Collected material –
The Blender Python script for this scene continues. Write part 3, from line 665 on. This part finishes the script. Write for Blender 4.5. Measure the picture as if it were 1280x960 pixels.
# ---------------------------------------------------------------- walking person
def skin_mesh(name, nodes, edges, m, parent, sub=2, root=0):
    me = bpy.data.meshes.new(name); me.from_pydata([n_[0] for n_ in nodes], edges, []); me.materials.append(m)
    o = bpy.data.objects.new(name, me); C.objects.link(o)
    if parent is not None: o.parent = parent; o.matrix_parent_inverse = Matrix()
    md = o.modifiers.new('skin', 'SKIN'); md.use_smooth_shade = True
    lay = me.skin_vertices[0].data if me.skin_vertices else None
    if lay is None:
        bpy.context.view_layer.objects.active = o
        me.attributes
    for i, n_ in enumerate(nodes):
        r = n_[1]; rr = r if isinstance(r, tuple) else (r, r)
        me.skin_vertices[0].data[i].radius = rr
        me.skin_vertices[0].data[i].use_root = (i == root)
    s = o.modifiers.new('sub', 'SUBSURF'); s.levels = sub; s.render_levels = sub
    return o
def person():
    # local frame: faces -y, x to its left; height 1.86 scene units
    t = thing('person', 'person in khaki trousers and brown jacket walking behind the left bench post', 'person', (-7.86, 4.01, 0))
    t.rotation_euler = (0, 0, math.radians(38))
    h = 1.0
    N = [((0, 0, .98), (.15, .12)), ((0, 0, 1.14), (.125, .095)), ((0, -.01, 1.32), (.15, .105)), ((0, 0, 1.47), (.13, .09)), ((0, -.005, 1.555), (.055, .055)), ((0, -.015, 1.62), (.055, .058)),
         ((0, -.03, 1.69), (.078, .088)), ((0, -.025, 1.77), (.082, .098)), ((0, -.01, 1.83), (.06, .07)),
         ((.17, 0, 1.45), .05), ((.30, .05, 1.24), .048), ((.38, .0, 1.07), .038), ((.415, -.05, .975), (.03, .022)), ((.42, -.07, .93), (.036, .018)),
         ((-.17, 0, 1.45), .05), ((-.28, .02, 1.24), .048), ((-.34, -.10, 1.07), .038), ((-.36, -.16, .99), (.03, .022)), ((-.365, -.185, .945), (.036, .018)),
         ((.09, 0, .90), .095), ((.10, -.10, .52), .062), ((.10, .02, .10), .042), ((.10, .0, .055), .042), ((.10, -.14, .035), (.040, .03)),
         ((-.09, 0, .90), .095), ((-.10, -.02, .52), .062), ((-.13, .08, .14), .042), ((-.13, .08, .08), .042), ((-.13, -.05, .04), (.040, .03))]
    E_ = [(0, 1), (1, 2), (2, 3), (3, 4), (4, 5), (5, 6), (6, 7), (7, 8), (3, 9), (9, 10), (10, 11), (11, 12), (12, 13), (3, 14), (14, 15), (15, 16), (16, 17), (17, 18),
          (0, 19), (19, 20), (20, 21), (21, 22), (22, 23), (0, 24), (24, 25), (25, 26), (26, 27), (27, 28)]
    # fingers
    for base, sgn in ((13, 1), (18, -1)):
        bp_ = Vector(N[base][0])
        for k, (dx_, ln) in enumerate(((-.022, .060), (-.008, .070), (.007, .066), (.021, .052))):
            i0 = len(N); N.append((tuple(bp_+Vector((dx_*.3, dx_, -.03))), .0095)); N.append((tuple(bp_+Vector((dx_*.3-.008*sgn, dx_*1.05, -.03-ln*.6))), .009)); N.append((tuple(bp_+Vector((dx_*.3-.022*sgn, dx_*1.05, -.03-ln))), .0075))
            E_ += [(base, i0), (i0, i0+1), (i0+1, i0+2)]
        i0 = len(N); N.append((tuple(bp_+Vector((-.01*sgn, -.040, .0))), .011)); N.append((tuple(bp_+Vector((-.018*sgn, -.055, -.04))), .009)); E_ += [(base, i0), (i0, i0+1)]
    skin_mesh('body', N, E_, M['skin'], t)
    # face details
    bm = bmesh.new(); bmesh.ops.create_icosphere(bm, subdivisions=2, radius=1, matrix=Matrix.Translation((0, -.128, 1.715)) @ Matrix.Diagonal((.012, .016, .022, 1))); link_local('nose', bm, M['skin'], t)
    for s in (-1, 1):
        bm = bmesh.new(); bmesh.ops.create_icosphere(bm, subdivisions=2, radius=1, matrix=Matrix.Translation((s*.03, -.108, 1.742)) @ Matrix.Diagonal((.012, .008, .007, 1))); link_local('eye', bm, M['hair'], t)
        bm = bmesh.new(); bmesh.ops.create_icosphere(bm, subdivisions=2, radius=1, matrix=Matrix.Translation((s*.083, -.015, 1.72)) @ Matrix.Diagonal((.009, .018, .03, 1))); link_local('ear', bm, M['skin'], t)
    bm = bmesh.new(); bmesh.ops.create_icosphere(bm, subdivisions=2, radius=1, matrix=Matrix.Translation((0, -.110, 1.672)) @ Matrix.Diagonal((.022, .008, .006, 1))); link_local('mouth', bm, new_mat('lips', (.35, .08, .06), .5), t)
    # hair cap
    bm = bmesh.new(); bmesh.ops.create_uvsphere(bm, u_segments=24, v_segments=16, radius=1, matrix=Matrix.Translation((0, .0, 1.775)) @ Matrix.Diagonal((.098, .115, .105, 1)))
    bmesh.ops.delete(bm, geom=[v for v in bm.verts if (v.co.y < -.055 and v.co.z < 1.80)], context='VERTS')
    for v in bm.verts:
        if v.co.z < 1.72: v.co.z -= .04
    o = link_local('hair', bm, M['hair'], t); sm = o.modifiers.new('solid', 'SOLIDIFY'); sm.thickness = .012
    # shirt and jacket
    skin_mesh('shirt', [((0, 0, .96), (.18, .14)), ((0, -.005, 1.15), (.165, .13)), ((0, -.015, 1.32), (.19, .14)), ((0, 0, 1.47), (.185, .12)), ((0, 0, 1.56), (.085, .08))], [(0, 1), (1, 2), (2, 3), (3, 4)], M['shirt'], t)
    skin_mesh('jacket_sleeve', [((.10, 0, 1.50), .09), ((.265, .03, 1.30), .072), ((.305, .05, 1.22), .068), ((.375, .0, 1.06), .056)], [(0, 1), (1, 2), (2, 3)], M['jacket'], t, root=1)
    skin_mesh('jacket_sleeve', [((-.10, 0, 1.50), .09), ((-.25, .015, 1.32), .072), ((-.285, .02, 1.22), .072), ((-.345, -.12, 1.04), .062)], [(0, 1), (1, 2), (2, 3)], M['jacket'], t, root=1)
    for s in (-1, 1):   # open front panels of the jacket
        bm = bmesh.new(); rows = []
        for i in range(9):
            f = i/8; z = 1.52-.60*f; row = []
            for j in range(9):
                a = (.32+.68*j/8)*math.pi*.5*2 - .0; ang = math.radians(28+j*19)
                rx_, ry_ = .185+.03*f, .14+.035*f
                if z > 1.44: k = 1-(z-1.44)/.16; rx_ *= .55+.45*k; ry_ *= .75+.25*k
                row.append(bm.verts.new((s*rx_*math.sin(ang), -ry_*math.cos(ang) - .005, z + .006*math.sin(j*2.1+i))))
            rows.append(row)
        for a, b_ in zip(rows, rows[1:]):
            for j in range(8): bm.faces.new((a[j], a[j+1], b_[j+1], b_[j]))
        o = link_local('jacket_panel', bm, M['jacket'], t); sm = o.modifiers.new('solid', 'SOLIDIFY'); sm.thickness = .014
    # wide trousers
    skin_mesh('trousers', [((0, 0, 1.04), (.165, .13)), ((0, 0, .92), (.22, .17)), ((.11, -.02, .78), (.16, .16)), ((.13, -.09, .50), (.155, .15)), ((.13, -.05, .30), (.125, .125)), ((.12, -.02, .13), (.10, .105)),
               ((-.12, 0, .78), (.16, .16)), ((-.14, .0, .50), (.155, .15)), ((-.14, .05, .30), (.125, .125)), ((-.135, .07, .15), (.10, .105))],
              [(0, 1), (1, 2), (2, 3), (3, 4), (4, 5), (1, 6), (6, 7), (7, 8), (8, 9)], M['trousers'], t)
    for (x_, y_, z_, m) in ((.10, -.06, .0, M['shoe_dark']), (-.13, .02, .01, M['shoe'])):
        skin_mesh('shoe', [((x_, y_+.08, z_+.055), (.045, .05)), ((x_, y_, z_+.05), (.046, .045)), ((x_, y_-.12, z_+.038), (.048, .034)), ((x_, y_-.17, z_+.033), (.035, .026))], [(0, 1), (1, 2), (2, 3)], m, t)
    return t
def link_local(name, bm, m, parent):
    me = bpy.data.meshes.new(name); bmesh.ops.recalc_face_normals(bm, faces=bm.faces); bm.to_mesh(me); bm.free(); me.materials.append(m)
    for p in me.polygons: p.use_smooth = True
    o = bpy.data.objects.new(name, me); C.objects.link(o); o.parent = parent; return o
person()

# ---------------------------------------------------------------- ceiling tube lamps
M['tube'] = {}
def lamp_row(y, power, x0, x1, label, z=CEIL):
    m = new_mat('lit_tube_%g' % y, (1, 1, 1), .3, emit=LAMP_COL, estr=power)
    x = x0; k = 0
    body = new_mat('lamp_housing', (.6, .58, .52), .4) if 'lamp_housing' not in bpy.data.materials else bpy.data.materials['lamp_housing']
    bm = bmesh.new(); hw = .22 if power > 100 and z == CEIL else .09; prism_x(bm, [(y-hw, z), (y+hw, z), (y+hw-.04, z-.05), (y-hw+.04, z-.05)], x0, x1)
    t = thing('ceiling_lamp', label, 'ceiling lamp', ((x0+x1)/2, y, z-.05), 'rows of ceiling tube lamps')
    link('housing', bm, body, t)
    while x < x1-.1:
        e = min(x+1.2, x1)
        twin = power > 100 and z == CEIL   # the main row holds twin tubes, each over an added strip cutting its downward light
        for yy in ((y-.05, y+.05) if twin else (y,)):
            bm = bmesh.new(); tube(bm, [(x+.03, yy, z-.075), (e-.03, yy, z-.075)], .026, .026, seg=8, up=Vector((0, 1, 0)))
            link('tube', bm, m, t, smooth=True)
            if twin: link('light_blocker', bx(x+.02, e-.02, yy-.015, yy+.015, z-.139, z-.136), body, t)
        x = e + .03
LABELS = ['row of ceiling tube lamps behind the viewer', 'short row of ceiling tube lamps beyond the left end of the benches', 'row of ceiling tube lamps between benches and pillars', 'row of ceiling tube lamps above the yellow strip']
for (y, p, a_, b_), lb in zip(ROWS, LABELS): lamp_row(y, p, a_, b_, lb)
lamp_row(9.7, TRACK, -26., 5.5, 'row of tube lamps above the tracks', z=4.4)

Your instructions –
Report only a number: how many lines in the material above contain the string "scene".

Problem solution –
2